Bien que je sois heureuse de constater que Google a entrepris l’examen des
processus et des procédures pouvant avoir une incidence sur la protection de la
vie privée, je souhaite néanmoins que l’organisation complète ces mesures de
contrôle par un modèle de gouvernance global qui tient compte de toutes les
questions liées à la protection de la vie privée associées à la conception de
produits et de services internes et externes. J’aimerais également que Google
respecte des échéanciers raisonnables pour la mise en œuvre tant du modèle de
gouvernance que des procédures et des processus révisés.
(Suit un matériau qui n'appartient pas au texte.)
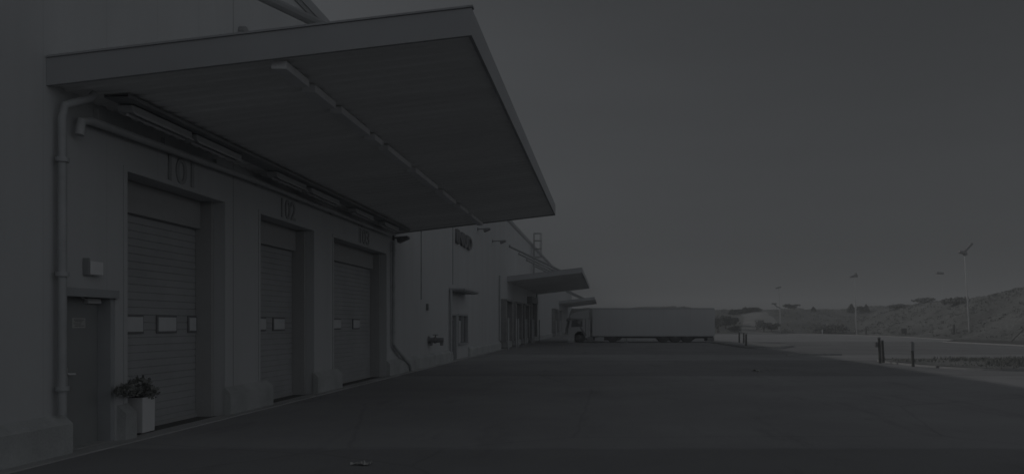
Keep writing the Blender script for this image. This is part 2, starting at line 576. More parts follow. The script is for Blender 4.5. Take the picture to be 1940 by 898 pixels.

C’est dans cette
optique et à la lumière des renseignements supplémentaires que Google a
présentés au Commissariat que j’émets les recommandations suivantes :
- Que Google réexamine et améliore la formation
offerte à tous les employés au sujet du respect de la vie privée, dans le but
d’améliorer la conscientisation et la connaissance des employés quant aux
obligations de Google en vertu des lois sur la protection des renseignements
personnels.
- Que Google instaure un modèle de gouvernance qui
comprenne :
- des
mesures de contrôle efficaces visant à faire en sorte que toutes les procédures
nécessaires au respect de la vie privée ont bel et bien été suivies avant le
lancement de tout produit;
- la
désignation et l’identification claires de personnes responsables du respect
des obligations de Google en vertu des lois sur la protection des
renseignements personnels.
- Que Google supprime les données utiles
canadiennes recueillies, dans la mesure où elle est habilitée à le faire aux
termes des lois canadiennes et américaines. Si les données utiles canadiennes
ne pouvaient pas être supprimes sur le champ, elles devraient être conservées
de manière sécuritaire et l’accès à ces données devrait être restreint.
- À l’heure actuelle, j’estime que la plainte est fondée et demeure non résolue. Le Commissariat ne considérera l’affaire résolue
que si Google lui remet au plus tard le 1er février 2011 la confirmation que
les recommandations formulées ci-dessus ont été mises en œuvre; j’émettrai à ce
moment mes conclusions et mon rapport finaux.